Key Takeaways
- Progress Party’s Himanshu Gulati criticized Norway’s gambling monopoly as outdated at a June 2026 industry conference
- Growing offshore gambling activity undermines the monopoly’s stated purpose of funding public initiatives
- International operators offer advanced responsible gaming features absent from Norway’s current framework
- Improved polling for the Progress Party increases likelihood of gambling reform entering political mainstream
- Norway risks becoming Europe’s sole remaining comprehensive gambling monopoly when Finland transitions in 2027
Political Opposition Intensifies Against State Gambling Control
Norway’s state-controlled gambling framework is encountering unprecedented political resistance, with prominent opposition voices demanding comprehensive regulatory reform.
At the Norwegian Trade Association of Online Gambling’s annual conference on June 16, 2026, Himanshu Gulati from the Progress Party delivered a pointed critique of the existing monopoly structure. He contended that Norway’s approach no longer aligns with contemporary gambling behavior among citizens.
Gulati advocated for implementing a licensing framework, asserting that ideological considerations have overshadowed empirical analysis in policy discussions. He emphasized the importance of establishing a shared factual foundation before determining whether maintaining the monopoly serves the public interest.
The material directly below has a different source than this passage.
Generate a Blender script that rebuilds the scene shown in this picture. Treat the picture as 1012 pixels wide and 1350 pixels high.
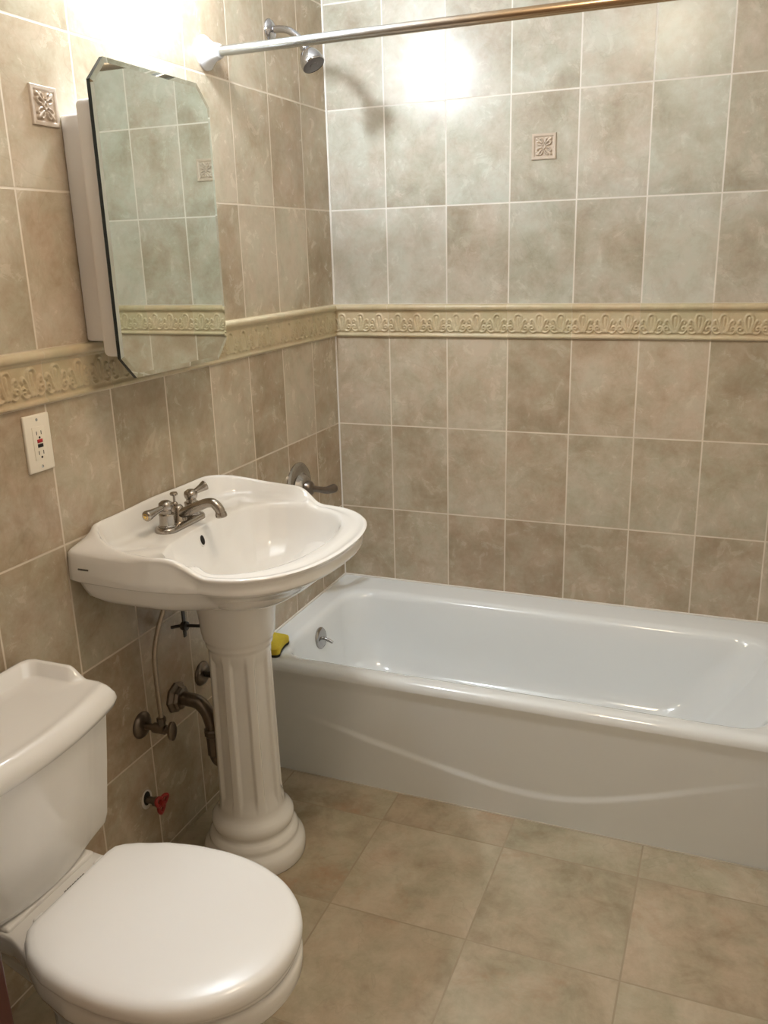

The Norwegian monopoly system has traditionally been justified through its revenue contribution to athletics, community organizations, and civic programs. Gulati questioned this rationale directly.
He highlighted that significant numbers of Norwegian gamblers already access international betting platforms operating beyond state oversight. With substantial revenue flowing outside regulated channels, he suggested, authorities must reconsider whether the monopoly remains the most effective funding mechanism for these community benefits.
Player Protection and Sports Integrity Concerns Highlighted
Gulati further contended that Norway forfeits valuable harm minimization capabilities by excluding international gambling operators.
He observed that multinational companies operating across jurisdictions have developed sophisticated responsible gambling frameworks through years of experience. Integrating these operators into a regulated Norwegian market framework could enhance consumer safeguards, according to his assessment.
Similar reasoning applied to combating match manipulation, he noted. Throughout European markets, licensed operators routinely contribute information to sports integrity surveillance platforms. Norway’s restrictive approach limits participation in these collaborative protection systems.
Gulati characterized certain existing Norwegian restrictions as impractical and deserving of reassessment. Gaming sector reform represents a core Progress Party objective, and he identified establishing a licensing system among the party’s foremost cultural policy ambitions should it enter government.
European Context Amplifies Pressure for Change
Strong polling performance by the Progress Party has elevated these reform proposals within public discourse.
The overwhelming majority of European nations operate licensing-based gambling systems where commercial operators compete under regulatory frameworks. Complete state monopolies are exceptional and typically limited to specific market segments.
Finland, which maintained a structure comparable to Norway’s, has enacted legislation transitioning to licensed competition beginning in 2027.
Following Finland’s transformation, Norway appears positioned to become Europe’s singular nation maintaining comprehensive gambling monopoly control across all categories.
This emerging isolation is transforming what previously constituted a specialized policy conversation into a broader political issue.